The Newberry Library dataset we imported was in many ways optimized for visualizations at smaller scales than we increasingly care about as we turn our attention to more local boundaries and other features. They also optimized the dataset to be viewed as an isolated layer rather than integrated into a well-rounded historical dataset like we’re trying to build. As a rule, they didn’t include any large bodies of water in county boundaries, which sometimes resulted in feature metadata noting discrepancies like certain boundary changes being totally “unmappable”.
In Anglo-American legal systems, whether a jurisdictional boundary changes with a waterway depends on the language of the boundary description and the circumstances surrounding the change. Courts seek to distinguish avulsion from accretion, which doesn’t always come easy.
To the extent you’re able to track down sources explaining any notable shifts, you can feel free to record them and reflect them in the boundary. But it’s also acceptable to temporarily skip some details for the sake of keeping the boundary manageable. Make sure to note any errata in note=* and fixme=* tags, akin to what the Newberry Library did. In time, we may have a reason to track certain boundaries more granularly based on accretion, just as we track some boundaries during wartime based on shifting front lines.
@jeffmeyer would you want to take a look at my mapping of Maritime boundaries in Central America? It’s still a work in progress.
Will do - I’m cranking on some stuff for State of the Map in Boston ;), but I’ll take a look when I can.
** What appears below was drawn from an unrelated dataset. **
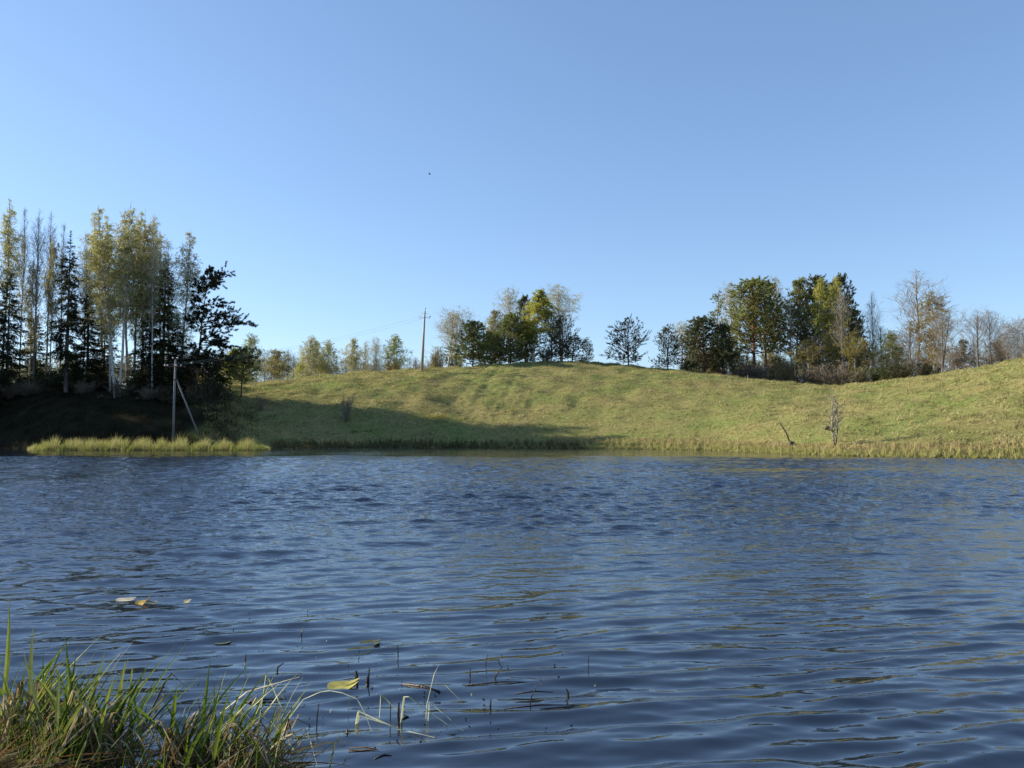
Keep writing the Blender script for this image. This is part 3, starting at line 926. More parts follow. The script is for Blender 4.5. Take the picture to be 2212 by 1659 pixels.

It might be a few days.
So I’m mapping the French possessions in North America and now I’m thinking of using the 3nm boundary in the Great Lakes as the boundary line.
Unless you find some document to the contrary, I suspect that any international boundary through or along the Great Lakes would be arbitrary and indefinite until at least the Jay Treaty of 1794, which set up the International Boundary Commission.
Even under later American jurisprudence, a domestic border wouldn’t automatically extend to the centerline at common law, because the lakes are too big to see across, while at the same time I haven’t found any mention of cannonshot-rule boundary such as 3 nautical miles. When I extended county boundaries into the lakes, I only did so based on legal redefinitions that explicitly included the lakes, but otherwise I left older county boundaries hugging the lakeshore to avoid overstating anything.
It’s less awkward for domestic boundaries because there’s a notion of unorganized state or federal territory. But if you want to avoid a gap between countries, the best approach might be to run an international boundary down the centerline and tag it as indefinite=yes. This way would need to be distinct from the modern-day one. You could also add a fixme=* for someone with more expertise to follow up on.
This is intriguing. For Yuba-Butte, did you create an original and then current set of boundaries here? I’m wondering about the accuracy of the early 1880s topos and whether there might be accompanying survey data. I can’t imagine at least half of the landowners would take too kindly to a reduction in land ownership.
Regardless of the answer above, improving the quality of the county boundary data is amazing and super helpful. Kudos to you for digging deeper and thank you!
Looking at these 3-nautical-mile boundaries within the Great Lakes in 1725, I wonder if this would mislead readers into thinking we have more precision than we really do. A straight shot across the lake wouldn’t be precise either, but at least its precision is more ambiguous. How do contemporary and modern maps depict the boundary during this time period, if at all?
I agree it looks weird. Maybe I should draw a boundary that’s more or less the center line of the lake, but not the same boundary that’s used today. That one is too straight.